会社の福利厚生の対象は従業員だけでなく、その配偶者や家族、あるいはかつて従業員だった者にまで及ぶことがあります。
福利厚生に含まれるものは、健康保険や厚生年金保険料などの社会保険や社員旅行費、厚生施設の費用などです。
ほかにも、慶弔見舞金など、幅広い範囲で適用されます。
その5:退職金
退職金とは、社員の退職時に支払う慰労金のことです。
企業会計では、積立金の不足分を「退職給付引当金」として負債計上します。
人件費には直接費と間接費がある
人件費は、直接費と間接費によって計上される場所が異なります。
製造や開発などで売上げに直接かかわる人員の人件費は直接費となり、「売上原価」として計上されます。
一方、会社の管理部門で働く総務や経理などで働く労働者は、直接売上にも販売にも携わっていないため、間接費として「一般管理費」として計上されます。
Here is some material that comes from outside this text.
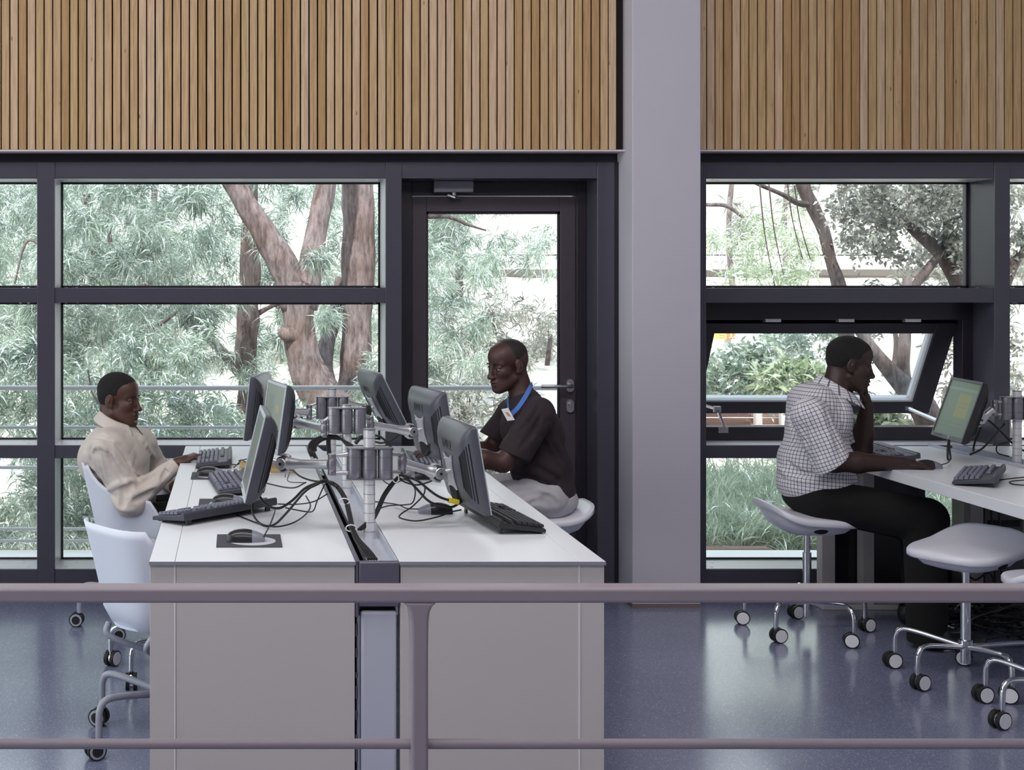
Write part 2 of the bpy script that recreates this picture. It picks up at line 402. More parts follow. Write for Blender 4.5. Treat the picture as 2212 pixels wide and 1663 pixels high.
struct('floor', M['floor'], [(X0, X1, YB, 6.9, -.12, 0)])
struct('ceiling', M['plaster'], [(X0, X1, YB, 7.1, ZC, ZC + .2)])
struct('wall_left', M['plaster'], [(X0 - .2, X0, YB, -1.5, -.12, ZC), (X0 - .2, X0, 6.4, 7.1, -.12, ZC), (X0 - .2, X0, -1.5, 6.4, 3.7, ZC), (X0 - .2, X0, -1.5, 6.4, -.12, .14)])
w5 = setting('window_5', (X0 - .1, 3.8, 0))
for y in (-1.5, .2, 1.8, 3.3, 4.8, 6.34): solid('mullion', M['frame'], [(X0 - .18, X0 - .02, y, y + .06, .14, 3.7)], w5)
for z in (.14, 1.9, 3.64): solid('transom', M['frame'], [(X0 - .17, X0 - .03, -1.5, 6.4, z, z + .06)], w5)
solid('glass', M['glass'], [(X0 - .10, X0 - .095, -1.5, 6.4, .2, 3.64)], w5)
struct('wall_right', M['plaster'], [(X1, X1 + .2, YB, 7.1, -.12, ZC)])
struct('wall_rear', M['plaster'], [(X0 - .2, X1 + .2, YB - .2, YB, -.12, ZC)])
wall = setting('wall_front', (0, 6.54, 2.2))
solid('backing_board', M['black_void'], [(X0, X1, 6.542, 7.0, 2.206, ZC)], wall)
# oak slats, each its own piece
slat_mb = MB().box(0, .0352, 0, .034, 0, 1.2)
slat0 = slat_mb.build('slat', M['oak'], None, bevel=.0012, seg=1); slat0.parent = wall
S_P = 18.48 / 441.2
first = [(4 - 18.48 * 5 + 18.48 * k - CX) / 441.2 for k in range(78)]
first += [(1509.8 + 18.4 * k - CX) / 441.2 for k in range(46)]
one = True
for k, x in enumerate(first):
    if 1.9 < x + .0352 and x < 2.23 and x + .0352 < 2.24: continue
    o = slat0 if one else slat0.copy()
    if not one: COL.objects.link(o)
    one = False
    o.parent = wall; o.location = (x + random.uniform(-.0006, .0006), 6.506 - 6.54 + random.uniform(0, .002), 2.2145 - 2.2)
struct('trim_1', M['trim'], [(X0, 1.904, 6.503, 6.60, 2.205, 2.2135), (2.233, X1, 6.503, 6.60, 2.205, 2.2135)])
struct('trim_2', M['frame_d'], [(X0, 1.904, 6.635, 6.9, 2.162, 2.206), (2.311, X1, 6.635, 6.9, 2.162, 2.206)])
struct('column', M['column'], [(1.904, 2.233, 6.384, 7.0, .016, ZC)], bevel=.004)
struct('baseboard_column', pm('brown_grey_plinth', lin(122, 106, 104), .6), [(1.902, 2.235, 6.380, 6.6, 0, .016)])

ZH0, ZH1, ZT0, ZT1, ZS0, ZS1, ZB = 2.081, 2.162, 1.463, 1.536, .69, .754, .138
def screws(mb, pts):
    for (x, y, z, nx, nz) in pts:
        n = Vector((nx, 0, nz)); p = Vector((x, y, z)); mb.cyl(p, p + n * .004, .007, n=8)

def casement(w, xa, xb, mull=None, left=None, panes=((ZB, ZS0), (ZS1, ZT0), (ZT1, ZH0)), sheen=True):
    fr = M['frame']
    solid('header', fr, [(xa, xb, D + .004, 6.89, ZH0, ZH1)], w, .002)
    solid('transom', fr, [(xa, xb, D + .004, 6.89, ZT0, ZT1)], w, .002)
    solid('transom', fr, [(xa, xb, D + .004, 6.89, ZS0, ZS1)], w, .002)
    solid('sill', fr, [(xa, xb, D + .004, 6.89, 0, ZB)], w, .002)
    if mull: solid('mullion', fr, [(mull[0], mull[1], D, 6.89, 0, ZH1)], w, .002)
    if left: solid('stile', fr, [(left[0], left[1], D, 6.89, 0, ZH1)], w, .002)
    for z0 in [q for q in (ZS1, ZB)]: solid('sill_sheen', M['metal_and_sheen'], [(xa + .001, xb - .001, D + .012, DG - .012, z0, z0 + .002)], w)  # thin pale strips added on the reveals to stand for reflected daylight
    solid('head_sheen', M['metal_and_sheen'], [(xa + .001, xb - .001, D + .012, DG - .012, ZH0 - .002, ZH0)], w)
    if sheen:
        for za, zb in panes:
            for x in (xa, xb - .002): solid('side_sheen', M['metal_and_sheen'], [(x, x + .002, D + .012, DG - .012, za + .002, zb - .002)], w)
    for za, zb in panes:
        solid('glass', M['glass'], [(xa + .002, xb - .002, DG, DG + .006, za, zb)], w)
        # slim glazing bead round the pane
        g = MB(); t = .012
        for b in ((xa, xb, za, za + t), (xa, xb, zb - t, zb), (xa, xa + t, za, zb), (xb - t, xb, za, zb)):
            g.box(b[0], b[1], DG - .012, DG, b[2], b[3])
        g.build('glazing_bead', M['frame_d'], w)
        sm = MB()
        pts = []
        for e, sg in ((xa, 1), (xb, -1)):
            pts += [(e + sg * .05, 6.66, za, 0, 1), (e + sg * .09, 6.76, za, 0, 1), (e + sg * .05, 6.66, zb - .004, 0, -1 + 2), (e + sg * .10, 6.72, zb - .004, 0, 1)]
        screws(sm, pts); sm.build('screws', M['steel'], w, smooth=30, kind='stuff')

w1 = setting('window_1', (-2.1, D, 0)); casement(w1, X0, -.989, mull=(-.989, -.9015))
w2 = setting('window_2', (-.1, D, 0)); casement(w2, -.9015, .743, mull=(.743, .823))
w3 = setting('window_3', (3.05, D, 0)); casement(w3, 2.336, 3.767, mull=(3.767, 3.845), left=(2.30, 2.336), panes=((ZB, ZS0), (ZT1, ZH0)), sheen=False)
w4 = setting('window_4', (5, D, 0)); casement(w4, 3.845, X1)
# awning sash of window 3
fd = M['frame_d']
solid('outer_frame', fd, [(2.336, 3.767, 6.79, 6.88, 1.373, ZT0), (2.336, 3.767, 6.79, 6.88, ZS1, .8255), (3.712, 3.767, 6.79, 6.88, .8255, 1.373)], w3, .002)
th = math.atan2(.28, .49); hv = Vector((0, math.sin(th), -math.cos(th))); hn = Vector((0, math.cos(th), math.sin(th))); ho = Vector((0, 6.865, 1.368))
SM = Matrix((Vector((1, 0, 0)), hv, hn)).transposed()
def sash_box(name, xa, xb, va, vb, na, nb, mat):
    m = MB(); c = ho + Vector(((xa + xb) / 2, 0, 0)) + hv * (va + vb) / 2 + hn * (na + nb) / 2
    m.obox(c, (xb - xa, vb - va, nb - na), SM); return m.build(name, mat, w3, bevel=.002)
sash_box('sash_stile', 2.36, 2.474, 0, .565, -.03, .03, fd); sash_box('sash_stile', 3.611, 3.712, 0, .565, -.03, .03, fd)
sash_box('sash_rail', 2.474, 3.611, 0, .062, -.03, .03, fd); sash_box('sash_rail', 2.474, 3.611, .497, .565, -.03, .03, fd)
sash_box('sash_bead', 2.474, 3.611, .484, .497, -.022, .028, M['metal_and_sheen']); sash_box('sash_bead', 3.597, 3.611, .062, .484, -.022, .028, M['metal_and_sheen'])
sash_box('sash_glass', 2.474, 3.611, .062, .49, -.003, .003, M['glass'])
for px in (1661, 1818, 1961):
    x = at(px, 690, 6.83).x; solid('hinge', M['alu'], [(x - .04, x + .04, 6.772, 6.81, 1.362, 1.379)], w3, .002)
st = MB(); a, b, c = at(1566, 925, 6.78), at(1549, 884, 6.86), at(1512, 872, 6.98)
st.tube([a, b], .008, 6); st.tube([b, c], .009, 6); st.obox(b, (.035, .02, .03)); st.obox(at(1562, 929, 6.786), (.05, .01, .028)); st.build('stay_arm', M['steel'], w3)
st = MB(); a, b = at(1962, 882, 7.06), at(2032, 912, 6.84); st.tube([a, b], .011, 6); st.obox(b, (.03, .02, .03)); st.obox(a, (.04, .02, .02)); st.build('stay_arm', M['steel'], w3)

# door bay
d1 = setting('door_1', (1.32, 6.8, 0)); fr = M['frame']
solid('header', fr, [(.823, 1.794, D + .004, 6.89, ZH0, ZH1)], d1, .002)
solid('jamb', fr, [(1.794, 1.880, D, 6.89, 0, ZH1)], d1, .002); solid('jamb_strip', fd, [(1.880, 1.904, D + .012, 6.89, 0, ZH1)], d1)
solid('door_frame', fd, [(.823, .902, 6.80, 6.89, 0, ZH0), (1.744, 1.794, 6.80, 6.89, 0, ZH0), (.902, 1.744, 6.80, 6.89, 2.009, ZH0)], d1, .002)
leaf = solid('door_leaf', pm('umber_grey_door_paint', lin(70, 62, 72), .4), [(.906, .977, 6.815, 6.865, .01, 2.005), (1.663, 1.74, 6.815, 6.865, .01, 2.005), (.977, 1.663, 6.815, 6.865, 1.927, 2.005), (.977, 1.663, 6.815, 6.865, .01, .22)], d1, .002)
solid('glass', M['glass'], [(.977, 1.663, 6.838, 6.844, .22, 1.927)], leaf)
g = MB()
for bx in ((.977, 1.663, .22, .232), (.977, 1.663, 1.915, 1.927), (.977, .987, .22, 1.927), (1.651, 1.663, .22, 1.927)): g.box(bx[0], bx[1], 6.826, 6.838, bx[2], bx[3])
g.build('glazing_bead', M['frame_d'], leaf)
cl = solid('door_closer', M['alu_d'], [(1.004, 1.206, 6.745, 6.80, 2.022, 2.081)], d1, .004, label='grey box of the door closer')
m = MB(); a = Vector((1.11, 6.77, 2.022)); m.cyl(a, a + Vector((0, 0, -.022)), .012); m.tube([a + Vector((-.03, 0, -.012)), a + Vector((0, -.02, -.024)), a + Vector((.05, .03, -.028))], .007, 6); m.build('closer_arm', M['steel'], cl, smooth=40)
hx = at(1232, 832, 6.8).x
for k, (zc) in enumerate((at(0, 833, 6.8).z, at(0, 877, 6.8).z)):
    rings = [[Vector((hx + .019 * math.cos(t), y, zc + (.014 if math.sin(t) > 0 else -.014) + .019 * math.sin(t))) for t in [2 * math.pi * q / 24 for q in range(24)]] for y in (6.815, 6.804, 6.800)]
    m = MB().loft(rings); esc = m.build('escutcheon', M['steel'], leaf, smooth=40)
    if k == 0:
        hd = MB().tube([(hx, 6.80, zc), (hx, 6.762, zc), (hx - .02, 6.752, zc), (hx - .145, 6.752, zc), (hx - .155, 6.76, zc)], .0095, 10)
        hd.build('door_handle', M['steel'], leaf, smooth=50)
    else:
        MB().cyl((hx, 6.80, zc + .008), (hx, 6.786, zc + .008), .010).build('lock_barrel', M['steel'], leaf, smooth=40)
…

人件費を一人当たり幾ら払えるのかは、労働生産性でわかる
従業員の人件費に幾ら支払うことができるのかは、労働生産性を調べることでわかります。
(人件費を支払っても赤字にならない金額を知ることができます。)
従業員が平均してどれだけ会社に貢献しているかを調べるためには、従業員一人あたりの付加価値を求めることでわかります。
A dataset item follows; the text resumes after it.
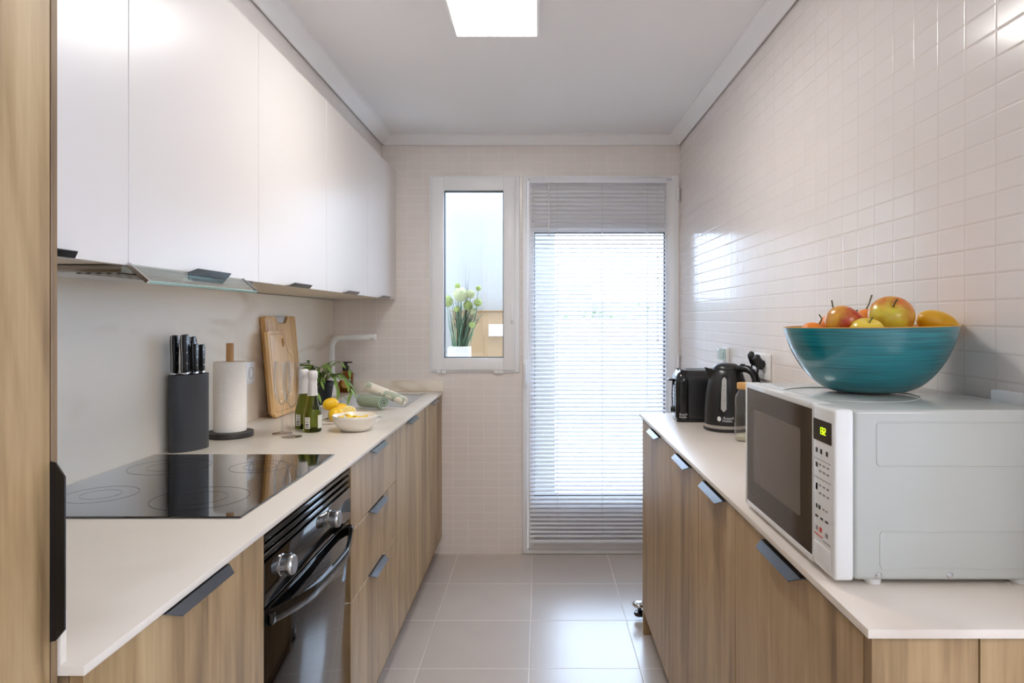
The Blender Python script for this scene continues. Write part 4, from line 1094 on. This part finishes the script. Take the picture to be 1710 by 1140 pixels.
# ------------------------------------------------------------------ microwave
mx0, mx1 = .434, .757; my0, my1 = 1.0085, 1.440; mz0, mz1 = ZR+.010, H-.1352
mw = thing('microwave', 'white microwave oven with dark glass door on the right worktop', 'microwave', ((mx0+mx1)/2, (my0+my1)/2, ZR))
b = MB().box(mx0+.030, mx1, my0, my1, mz0, mz1, .006, 3)
obj('casing', b, M['mwside'], mw)
# pressed side panel outlines
b = MB()
def bead(pts, r=.0012): b.tube(pts+[pts[0]], r, 6, cap=False)
bead([(.500, my0, mz1-.018), (.740, my0, mz1-.018), (.743, my0, mz1-.022), (.743, my0, mz1-.078), (.740, my0, mz1-.082), (.500, my0, mz1-.082), (.497, my0, mz1-.078), (.497, my0, mz1-.022)])
bead([(.505, my0, mz0+.072), (.740, my0, mz0+.072), (.743, my0, mz0+.068), (.743, my0, mz0+.022), (.740, my0, mz0+.018), (.505, my0, mz0+.018), (.502, my0, mz0+.022), (.502, my0, mz0+.068)])
obj('side_embossing', b, M['mwside'], mw)
b = MB()
bead([(.55+.11*math.cos(a), 1.22+.12*math.sin(a), mz1) for a in [2*math.pi*k/40 for k in range(40)]]); obj('top_embossing', b, M['mwside'], mw)
for x in (.4995, .6045):
    Mx = Matrix.Translation((x, my0, mz0+.0075)) @ Matrix.Rotation(math.radians(90), 4, 'X')
    obj('screw', MB().lathe([(0, -.001), (.0045, -.001), (.0045, .0012), (.003, .0026), (0, .0026)], 18, M=Mx), M['chrome'], mw)
for x, y in ((.50, 1.03), (.72, 1.03), (.50, 1.41), (.72, 1.41)):
    obj('foot', MB().lathe([(0, 0), (.012, 0), (.014, .010), (0, .010)], 18, (x, y, ZR+.0005)), M['mwwhite'], mw)
# front bezel: control section
yp = 1.087
cp = obj('control_panel', MB().box(mx0, mx0+.0295, my0-.001, yp-.0008, mz0-.001, mz1+.0005, .005, 3), M['mwwhite'], mw)
dsp = obj('display', MB().box(mx0-.0008, mx0+.001, 1.0165, 1.0825, H-.1895, H-.1565), M['display'], cp)
def on_front(yc, zc, off=.0012):
    return lambda v: Vector((mx0-off-v.z, yc-v.x, zc+v.y))
def seg7(b, ch, yc, zc, w_=.0052, h=.0105, t=.0013):
    S = {'1': 'bc', '3': 'abgcd', '2': 'abged'}[ch]
    R_ = {'a': (-w_/2, w_/2, h/2-t, h/2), 'b': (w_/2-t, w_/2, 0, h/2), 'c': (w_/2-t, w_/2, -h/2, 0), 'd': (-w_/2, w_/2, -h/2, -h/2+t), 'e': (-w_/2, -w_/2+t, -h/2, 0), 'f': (-w_/2, -w_/2+t, 0, h/2), 'g': (-w_/2, w_/2, -t/2, t/2)}
    for s in S:
        u0, u1, v0, v1 = R_[s]; b.box(mx0-.0014, mx0-.0009, yc-u1, yc-u0, zc+v0, zc+v1)
b = MB(); seg7(b, '1', 1.0555, H-.1725); seg7(b, '3', 1.0475, H-.1725); seg7(b, '2', 1.0390, H-.1725); obj('digits', b, M['led'], dsp)
b = MB()
def mark(y, z, w_, h): b.box(mx0-.0007, mx0+.0002, y-w_/2, y+w_/2, z-h/2, z+h/2)
for yy in (1.071, 1.054, 1.033): mark(yy, H-.205, .006, .007)
mark(1.071, H-.228, .006, .007)
for yy in (1.071, 1.071): mark(yy, H-.262, .005, .010)
for yy, ww in ((1.071, .005), (1.060, .006)): mark(yy, H-.292, ww, .006)
for yy in (1.071, 1.052, 1.034): mark(yy, H-.308, .009, .003)
obj('symbols', b, M['print'], cp)
b = MB()
for yy in (1.058, 1.044, 1.030):
    for zz in (.226, .236, .258, .270): mark(yy, H-zz, .007, .0025)
for yy in (1.045, 1.034): mark(yy, H-.292, .005, .002)
mark(1.05, H-.2185, .060, .0006); mark(1.05, H-.2475, .060, .0006); mark(1.034, H-.3285, .008, .006); mark(1.034, H-.3400, .026, .0012); mark(1.071, H-.3265, .006, .006)
obj('symbols', b, M['printgrey'], cp)
b = MB(); mark(1.056, H-.326, .008, .007); mark(1.064, H-.3360, .030, .0014); obj('symbols', b, M['printred'], cp)
obj('door_button', MB().box(mx0-.0016, mx0+.001, my0+.010, yp-.006, mz0+.010, mz0+.038, .0008), M['mwwhite'], cp)
# door
b = MB(); dy0, dy1 = yp+.0008, my1+.001
def ringx(b, y0, y1, z0, z1, a, c, d, e, x0, x1, bev=.0015):
    b.box(x0, x1, y0, y0+a, z0, z1, bev); b.box(x0, x1, y1-c, y1, z0, z1, bev); b.box(x0, x1, y0+a, y1-c, z0, z0+d, bev); b.box(x0, x1, y0+a, y1-c, z1-e, z1, bev)
mdoor = obj('door', MB().box(mx0+.003, mx0+.0295, dy0, dy1, mz0-.001, mz1+.0005, .002), M['mwwhite'], mw)
b = MB(); ringx(b, dy0, dy1, mz0-.001, mz1+.0005, .003, .010, .010, .010, mx0, mx0+.006); obj('door_rim', b, M['mwwhite'], mdoor)
obj('door_glass', MB().box(mx0+.0012, mx0+.003, dy0+.003, dy1-.010, mz0+.009, mz1-.0095), M['mwglass'], mdoor)
b = MB().prism(rr(1.141, 1.388, H-.330, H-.1835, .006), mx0+.0006, mx0+.0013, 'x'); obj('door_window', b, M['mwwindow'], mdoor)
b = text_mb('LG', .0095, on_front(1.396, H-.3605, -.0005), .0001); obj('brand_lettering', b, M['printgrey'], mdoor)
b = MB().lathe([(0, .0004), (.0042, .0004), (.0042, 0), (0, 0)], 20, M=Matrix.Translation((mx0+.0010, 1.412, H-.357)) @ Matrix.Rotation(math.radians(-90), 4, 'Y')); obj('brand_emblem', b, M['printgrey'], mdoor)
# small box lying behind, at the right edge of the frame
obj_sb = obj('wall_cover', MB().box(.7585, .7772, 1.0, 1.152, mz1-.07, H-.1195, .002), M['socket']); tag(obj_sb, 'white plastic cover on the tiled wall just behind the microwave', 'cover')

# ------------------------------------------------------------------ fruit bowl
fc = Vector((.607, 1.262, mz1+.0008+.0012))
def bowl_prof():
    R = .1475; Hb = .1185; o_ = []; i_ = []
    for k in range(15):
        t = k/14; a = t*1.22; r = .055+(R-.055)*math.sin(a)/math.sin(1.22); z = Hb*((1-math.cos(a))/(1-math.cos(1.22)))**.92; o_.append((r, z))
    for r, z in reversed(o_): i_.append((max(r-.0035, 0), z+.0035 if z < Hb-.004 else z+.0005))
    return [(0, 0), (.05, 0)]+o_+i_+[(0, .0040)]
fb = thing('fruit_bowl', 'large teal lacquered bowl of fruit on top of the microwave', 'bowl', fc)
fb.rotation_euler = (0, math.radians(-.9), 0)
pr_ = bowl_prof()
obj('shell', MB().lathe(pr_[:17], 96), M['teal'], fb, world=False, ang=50)
obj('lining', MB().lathe([(pr_[16][0]+.0002, pr_[16][1]-.001)]+pr_[16:], 96), mat('bowl_lining', (196, 150, 70), .5), fb, world=False, ang=50)
def apple_prof(r):
    P_ = []
    for i in range(29):
        t = i/28; a = math.pi*t
        rad = r*(math.sin(a)**.86)*(1+.06*math.cos(a*1.0)*-1); z = -math.cos(a)*r*.88
        if t > .80: z -= r*.30*((t-.80)/.20)**2
        if t < .12: z += r*.14*((.12-t)/.12)**2
        P_.append((0 if i in (0, 28) else max(rad, .001), z))
    return P_
def fruit(kind, label, cx, cy_, Y, r, m, rot=(0, 0, 0), stem_=True, scl=(1, 1, 1)):
    c = P(cx, cy_, Y)
    t = thing(kind, label, kind, c, group=None); t.rotation_euler = rot
    if kind == 'apple':
        obj('flesh', MB().lathe(apple_prof(r), 40), M[m], t, world=False, ang=80)
        obj('stem', MB().tube([(0, 0, r*.50), (.002, 0, r*.80), (.005, 0, r*1.02)], [.0012, .0012, .0018], 8), M['twig'], t, world=False)
    return t
f_ = fruit('apple', 'big yellow-green apple with a pink blush on top of the fruit pile', 1488, 529, 1.265, .0395, 'apple_blush', (math.radians(38), math.radians(-12), 0))
f_ = fruit('apple', 'red and yellow apple at the left of the fruit bowl', 1410, 541, 1.235, .0345, 'apple_red', (math.radians(15), math.radians(35), .5))
f_ = fruit('apple', 'yellow apple half sunk at the front middle of the fruit bowl', 1448, 556, 1.178, .0285, 'apple_yellow', (math.radians(20), 0, 0))
def simple(kind, label, cx, cy_, Y, r, m, sx=1, sy=1, sz=1, rot=(0, 0, 0), cat=None):
    b = MB(); b.sphere((0, 0, 0), r, 32, 20, (sx, sy, sz))
    for v in b.bm.verts:
        if kind == 'mango': v.co.z += -.12*v.co.x+.0
        if kind == 'mandarin' and v.co.z > r*.6*sz: v.co.z -= r*.12*(1-(math.hypot(v.co.x, v.co.y)/(r*.8))**2) if math.hypot(v.co.x, v.co.y) < r*.5 else 0
    o = obj(kind if True else '', b, M[m], None, world=False, ang=80); o.location = P(cx, cy_, Y); o.rotation_euler = rot
    tag(o, label, cat or kind); return o
simple('mango', 'smooth yellow-orange mango at the right of the fruit bowl', 1566, 541, 1.27, .0245, 'mango', 1.58, 1.12, 1.0, (0, math.radians(9), 0))
m1 = thing('mandarin', 'small mandarin low at the left rim of the fruit bowl', 'mandarin', P(1357, 556, 1.26))
m2 = thing('mandarin', 'mandarin with stalk and dark leaf behind the red apple', 'mandarin', P(1393, 545, 1.305))
m3 = thing('mandarin', 'mandarin with a long twig and leaf behind the big apple', 'mandarin', P(1450, 537, 1.335))
for t, r in ((m1, .022), (m2, .0275), (m3, .028)):
    b = MB().sphere((0, 0, 0), r, 32, 20, (1.05, 1.05, .9)); obj('peel', b, M['orange'], t, world=False, ang=80)
def leafo(t, p, d, L, wd):
    b = MB(); leaf(b, Vector(p), Vector(d), L, wd, .1, Vector((0, -1, .4))); obj('leaf', b, M['leafdark'], t, world=False)
obj('stalk', MB().tube([(.008, -.008, .015), (.014, -.008, .026), (.021-.013, -.01, .034)], [.0016, .0014, .0012], 8), M['twig'], m1, world=False)
obj('stalk', MB().tube([(0, 0, .023), (-.003, -.002, .036), (-.0055, -.002, .050)], [.0018, .0014, .0015], 8), M['twig'], m2, world=False)
leafo(m2, (-.003, -.004, .030), (1, -.2, -.12), .034, .018)
obj('stalk', MB().tube([(-.006, 0, .02), (.001, -.002, .036), (.006, -.002, .052)], [.0016, .0013, .0016], 8), M['twig'], m3, world=False)
leafo(m3, (.006, -.004, .030), (1, -.1, .28), .030, .014)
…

従業員一人あたりの付加価値のことを「労働生産性」といいます。
労働生産性を求める計算式は下記のとおりです。
$$労働生産性=付加価値(売上総利益)÷従業員数$$
たとえば、売上総利益が1億円で従業員が20人の会社があったとします。この場合の従業員一人あたりの付加価値は下記の計算式で求めることができます。
$$1億円÷20人=500万円$$
上記の条件の場合、従業員1人あたりの人件費を、500万円まで支払っても赤字にならないことがわかりました。
まとめ
人件費とは、会社で働く「人」に関わる費用のことです。人件費には従業員に支払われる給与をはじめ、雇用によって発生する様々な費用が計上されます。
人件費に含まれる、主な項目は下記のとおりです。
- 給料
- 賞与
- 役員報酬
- 福利厚生
- 退職金
人件費は、直接費・間接費費によって計上される場所が異なります。
従業員の人件費に幾ら支払うことができるのかは、労働生産性を調べることでわかります。